Not just because he missed me, but because he understood me better than I ever understood myself.”
Maybe he’d admit what he couldn’t back then, that love was hard for him to express, not because it wasn’t there, but because it lived behind walls he didn’t know how to climb.
“I was proud of him. Every single day. I just… didn’t know how to say it in his language. I only knew how to say it in mine: working hard. Providing. Keeping my pain quiet.”
Maybe he’d tell her he regrets the things left unsaid. But not because he didn’t think I would be okay.

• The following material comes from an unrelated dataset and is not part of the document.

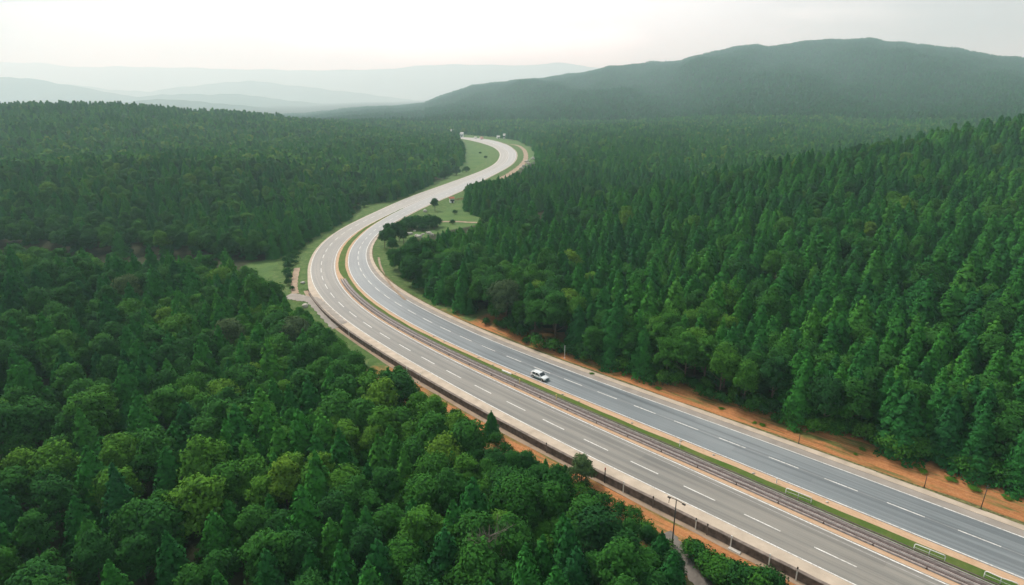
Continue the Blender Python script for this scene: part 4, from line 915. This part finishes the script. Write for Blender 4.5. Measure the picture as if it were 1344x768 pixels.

Rather, because now he sees how much strength I had to summon to become the man I am.
The Words I Longed For
If he could speak to me now, I imagine his voice would be gentler than I remember. Less stern. More father than teacher.
Maybe he’d say:
“Son, you grew into everything I hoped you would be, and more than I knew to dream.
You stayed kind.
You stayed present, even when I wasn’t.
You learned how to hold pain without passing it on.
You didn’t become me.
You became yourself. And I’m proud of you for that.”
Maybe he’d pause.
Maybe we’d both cry.
And maybe that would be enough.
On This Father’s Day
There are so many kinds of fathers.
Some are warm, consistent, and open.
Some are distant, silent, or gone too soon.
Some wounded us. Some shaped us. Some loved us in ways we only now begin to understand.
And many of us walk through life carrying invisible conversations, things we wish we could say, things we wish we could hear.
Today, I don’t just want to honor my father.
I want to honor the version of him I’ll never meet, the one who found peace, who found his voice, who maybe finally found the courage to say:
“I love you. I just didn’t know how to say it then.”
A Quiet Invitation
If you could have five minutes with your father, wherever he is, however you remember him,
What would you want to hear?
And what would you say back?
With a full heart today,
Dr. Ivan Zy Lim
Son. Psychologist. Still learning how to listen.